# Dataset extract start

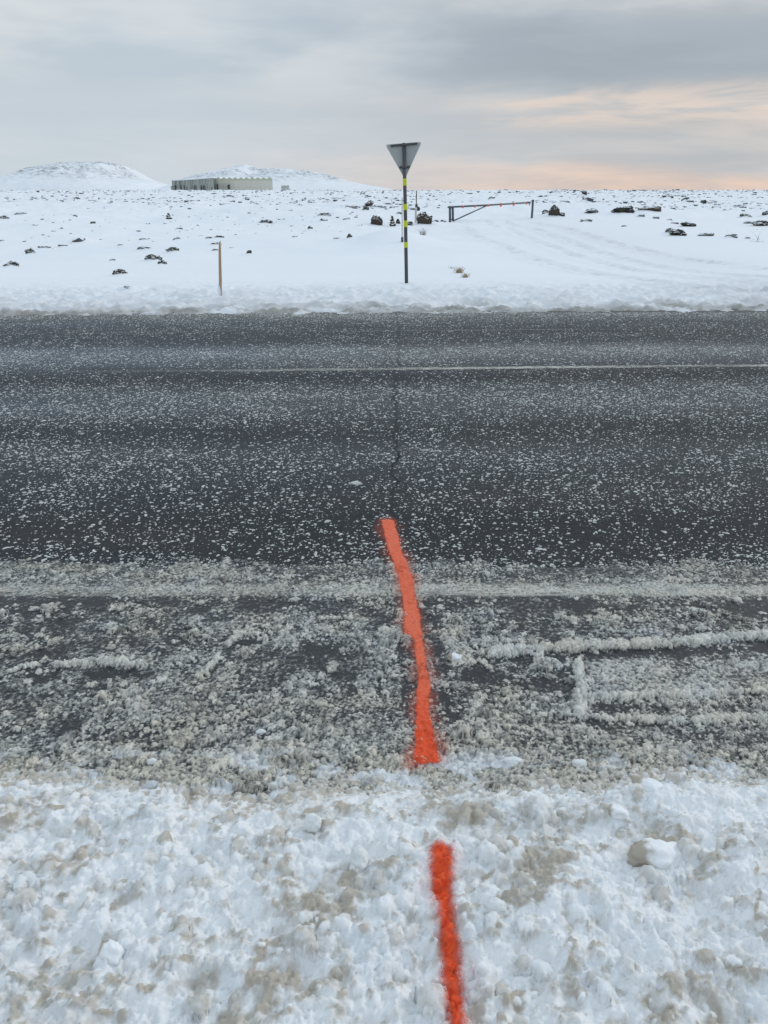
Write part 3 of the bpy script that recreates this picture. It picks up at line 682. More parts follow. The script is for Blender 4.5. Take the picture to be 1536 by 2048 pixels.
RK = [
 (20, 529, 24, 10, 'ragged dark rock patch at the far left, above the verge', GL),
 (60, 503, 16, 9, 'thin slanting dark rock edge, upper left of the wooden stake field', GL),
 (86, 495, 22, 4, 'long thin sliver of rock right beside the slanting rock edge', GL),
 (125, 491, 15, 4, 'flat dark sliver of rock by itself in the left snow', GL),
 (241, 490.5, 11, 4, 'tiny flat rock left of the pair of stacked dark patches', GL),
 (286, 478.5, 16, 4, 'upper thin one of two dark patches one above the other', GL),
 (286, 495.5, 21, 7, 'lower thick one of two dark patches one above the other', GL),
 (306, 516, 26, 10, 'largest black rock patch left of the stake, rusty underneath', GL),
 (324, 525, 17, 9, 'dark rock touching the lower right of the largest black patch', GL),
 (345, 500, 21, 8, 'mossy dark rock between the largest patch and the stake', GL),
 (238, 545, 24, 11, 'dark snow dusted rock below and left of the largest patch', GL),
 (255, 574.5, 18, 4, 'thin dark rock lowest of all, just above the verge', GL),
 (225, 520, 10, 4, 'small grey rock left of the largest black patch', GL),
 (418, 475, 11, 4, 'small flat rock at the left of the group above the stake', GL),
 (437, 473.5, 17, 5, 'slanting rock just above the tip of the wooden stake', GL),
 (431, 487, 19, 4, 'long flat rock just behind the tip of the stake', GL),
 (430, 500, 11, 4, 'small rock just left of the upper stake', GL),
 (358, 457, 12, 4, 'pale grey rock halfway up the left field below the cairn', GL),
 (353, 478, 13, 5, 'rounded grey rock right of the two stacked patches', GL),
 (498, 505, 9, 9, 'steep little black rock standing alone right of the stake', GL),
 (463, 496, 8, 3, 'small flat rock just right of the stake', GL),
 (39, 427, 20, 4, 'flat mossy rock near the left edge under the far rubble line', GL),
 (6, 434.5, 15, 6, 'green brown rock cut by the left edge of the photo', GL),
 (186, 445, 9, 4, 'lone small rock in the upper left snow', GL),
 (150, 431, 8, 3, 'tiny rock above and left of the lone small rock', GL),
 (3, 482, 8, 4, 'small dark rock at the very left edge, mid field', GL),
 (123, 456.5, 6, 3, 'very small pebble dark rock in the middle of the left snow', GL),
 (620, 456, 9, 5, 'small rock halfway between stake and sign', GL),
 (650, 430, 24, 6, 'long mossy rock left of the leaning brown slab', GL),
 (532, 443, 28, 5, 'long dark ridge of rock above and right of the stake', GL),
 (698.5, 472.5, 9, 8, 'pointed small black rock left of the sign', GC),
 (796.5, 443.5, 8, 7, 'little dark stone just left of the sign pole', GC),
 (820.5, 447, 9, 7, 'little dark stone between sign pole and big boulder', GC),
 (872, 442.5, 11, 5, 'first of two little mounds between big boulder and gate', GC),
 (886, 442.5, 9, 5, 'second of two little mounds, nearest the gate hinge post', GC),
 (705, 413.5, 30, 4, 'long thin mossy rock left of the leaning brown slab on the mound', GC),
 (757, 413, 24, 4, 'long thin mossy rock right of the leaning brown slab on the mound', GC),
 (693, 438, 14, 4, 'flat dark rock lower left of the brown slab', GC),
 (799, 426, 8, 5, 'small mossy rock just left of the sign pole, higher up', GC),
 (836, 417, 7, 7, 'square dark rock right beside the thin grey stake', GC),
 (818, 418, 8, 5, 'small dark rock just right of the sign pole, higher up', GC),
 (1092, 424.5, 13, 6, 'small pointed rock left of the hooked boulder', GRt),
 (1184, 423, 27, 7, 'low mossy rock right of the hooked boulder', GRt),
 (1172, 441.5, 20, 6, 'flat olive rock alone in the smooth snow right of the gate', GRt),
 (1248, 452, 8, 3, 'tiny rock alone in the smooth snow below the long outcrop', GRt),
 (1340, 462, 16, 9, 'left hump of the mossy outcrop nearest the road', GRt),
 (1359, 467, 34, 9, 'sloping mossy slab of the outcrop nearest the road', GRt),
 (1379, 450, 32, 7, 'slanting dark rock above the outcrop nearest the road', GRt),
 (1350, 446, 12, 4, 'small rock at the left of the slanting dark rock', GRt),
 (1414, 469.5, 28, 5, 'flat green rock right of the outcrop nearest the road', GRt),
 (1463, 472.5, 20, 7, 'snow dusted rubble right of the flat green rock', GRt),
 (1496, 476, 9, 3, 'small flat stone near the bare twigs', GRt),
 (1524, 447.5, 32, 9, 'wide dark mossy rock cut by the right edge', GRt),
 (1496, 445.5, 18, 5, 'dark mossy rock just left of the wide one at the right edge', GRt),
 (1534, 426, 13, 8, 'dark rock high on the right edge of the photo', GRt),
 (1372, 398, 13, 8, 'peaked dark rock far off under the right skyline', GRt),
 (1407, 404, 9, 6, 'dark lump of rock right of the peaked far rock', GRt),
 (1283, 431, 15, 5, 'first stone in the row stepping down from the long outcrop', GRt),
 (1312, 435.5, 11, 4, 'second stone in the row stepping down from the long outcrop', GRt),
 (1340, 439.5, 9, 3, 'last stone in the row stepping down from the long outcrop', GRt),
 (1491, 431, 18, 6, 'grey rock above the mossy pair at the right edge', GRt),
 (1481, 411.5, 18, 4, 'long low rock high on the right, halfway to the skyline', GRt),
 (1170, 385, 8, 6, 'lone peaked rock on the skyline above the gate post', GRt),
 (984.5, 396, 13, 4, 'smooth dark rock seen above the gate bar', GC),
]
for r_ in RK: rock_at(r_[0], r_[1], r_[2], r_[3] * 1.15, r_[4], group=r_[5])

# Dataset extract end

Written instruction. Transcribe the whole listing exactly. Pictures are excluded.

Output for this exercise.
Write part 3 of the bpy script that recreates this picture. It picks up at line 682. More parts follow. The script is for Blender 4.5. Take the picture to be 1536 by 2048 pixels.
RK = [
 (20, 529, 24, 10, 'ragged dark rock patch at the far left, above the verge', GL),
 (60, 503, 16, 9, 'thin slanting dark rock edge, upper left of the wooden stake field', GL),
 (86, 495, 22, 4, 'long thin sliver of rock right beside the slanting rock edge', GL),
 (125, 491, 15, 4, 'flat dark sliver of rock by itself in the left snow', GL),
 (241, 490.5, 11, 4, 'tiny flat rock left of the pair of stacked dark patches', GL),
 (286, 478.5, 16, 4, 'upper thin one of two dark patches one above the other', GL),
 (286, 495.5, 21, 7, 'lower thick one of two dark patches one above the other', GL),
 (306, 516, 26, 10, 'largest black rock patch left of the stake, rusty underneath', GL),
 (324, 525, 17, 9, 'dark rock touching the lower right of the largest black patch', GL),
 (345, 500, 21, 8, 'mossy dark rock between the largest patch and the stake', GL),
 (238, 545, 24, 11, 'dark snow dusted rock below and left of the largest patch', GL),
 (255, 574.5, 18, 4, 'thin dark rock lowest of all, just above the verge', GL),
 (225, 520, 10, 4, 'small grey rock left of the largest black patch', GL),
 (418, 475, 11, 4, 'small flat rock at the left of the group above the stake', GL),
 (437, 473.5, 17, 5, 'slanting rock just above the tip of the wooden stake', GL),
 (431, 487, 19, 4, 'long flat rock just behind the tip of the stake', GL),
 (430, 500, 11, 4, 'small rock just left of the upper stake', GL),
 (358, 457, 12, 4, 'pale grey rock halfway up the left field below the cairn', GL),
 (353, 478, 13, 5, 'rounded grey rock right of the two stacked patches', GL),
 (498, 505, 9, 9, 'steep little black rock standing alone right of the stake', GL),
 (463, 496, 8, 3, 'small flat rock just right of the stake', GL),
 (39, 427, 20, 4, 'flat mossy rock near the left edge under the far rubble line', GL),
 (6, 434.5, 15, 6, 'green brown rock cut by the left edge of the photo', GL),
 (186, 445, 9, 4, 'lone small rock in the upper left snow', GL),
 (150, 431, 8, 3, 'tiny rock above and left of the lone small rock', GL),
 (3, 482, 8, 4, 'small dark rock at the very left edge, mid field', GL),
 (123, 456.5, 6, 3, 'very small pebble dark rock in the middle of the left snow', GL),
 (620, 456, 9, 5, 'small rock halfway between stake and sign', GL),
 (650, 430, 24, 6, 'long mossy rock left of the leaning brown slab', GL),
 (532, 443, 28, 5, 'long dark ridge of rock above and right of the stake', GL),
 (698.5, 472.5, 9, 8, 'pointed small black rock left of the sign', GC),
 (796.5, 443.5, 8, 7, 'little dark stone just left of the sign pole', GC),
 (820.5, 447, 9, 7, 'little dark stone between sign pole and big boulder', GC),
 (872, 442.5, 11, 5, 'first of two little mounds between big boulder and gate', GC),
 (886, 442.5, 9, 5, 'second of two little mounds, nearest the gate hinge post', GC),
 (705, 413.5, 30, 4, 'long thin mossy rock left of the leaning brown slab on the mound', GC),
 (757, 413, 24, 4, 'long thin mossy rock right of the leaning brown slab on the mound', GC),
 (693, 438, 14, 4, 'flat dark rock lower left of the brown slab', GC),
 (799, 426, 8, 5, 'small mossy rock just left of the sign pole, higher up', GC),
 (836, 417, 7, 7, 'square dark rock right beside the thin grey stake', GC),
 (818, 418, 8, 5, 'small dark rock just right of the sign pole, higher up', GC),
 (1092, 424.5, 13, 6, 'small pointed rock left of the hooked boulder', GRt),
 (1184, 423, 27, 7, 'low mossy rock right of the hooked boulder', GRt),
 (1172, 441.5, 20, 6, 'flat olive rock alone in the smooth snow right of the gate', GRt),
 (1248, 452, 8, 3, 'tiny rock alone in the smooth snow below the long outcrop', GRt),
 (1340, 462, 16, 9, 'left hump of the mossy outcrop nearest the road', GRt),
 (1359, 467, 34, 9, 'sloping mossy slab of the outcrop nearest the road', GRt),
 (1379, 450, 32, 7, 'slanting dark rock above the outcrop nearest the road', GRt),
 (1350, 446, 12, 4, 'small rock at the left of the slanting dark rock', GRt),
 (1414, 469.5, 28, 5, 'flat green rock right of the outcrop nearest the road', GRt),
 (1463, 472.5, 20, 7, 'snow dusted rubble right of the flat green rock', GRt),
 (1496, 476, 9, 3, 'small flat stone near the bare twigs', GRt),
 (1524, 447.5, 32, 9, 'wide dark mossy rock cut by the right edge', GRt),
 (1496, 445.5, 18, 5, 'dark mossy rock just left of the wide one at the right edge', GRt),
 (1534, 426, 13, 8, 'dark rock high on the right edge of the photo', GRt),
 (1372, 398, 13, 8, 'peaked dark rock far off under the right skyline', GRt),
 (1407, 404, 9, 6, 'dark lump of rock right of the peaked far rock', GRt),
 (1283, 431, 15, 5, 'first stone in the row stepping down from the long outcrop', GRt),
 (1312, 435.5, 11, 4, 'second stone in the row stepping down from the long outcrop', GRt),
 (1340, 439.5, 9, 3, 'last stone in the row stepping down from the long outcrop', GRt),
 (1491, 431, 18, 6, 'grey rock above the mossy pair at the right edge', GRt),
 (1481, 411.5, 18, 4, 'long low rock high on the right, halfway to the skyline', GRt),
 (1170, 385, 8, 6, 'lone peaked rock on the skyline above the gate post', GRt),
 (984.5, 396, 13, 4, 'smooth dark rock seen above the gate bar', GC),
]
for r_ in RK: rock_at(r_[0], r_[1], r_[2], r_[3] * 1.15, r_[4], group=r_[5])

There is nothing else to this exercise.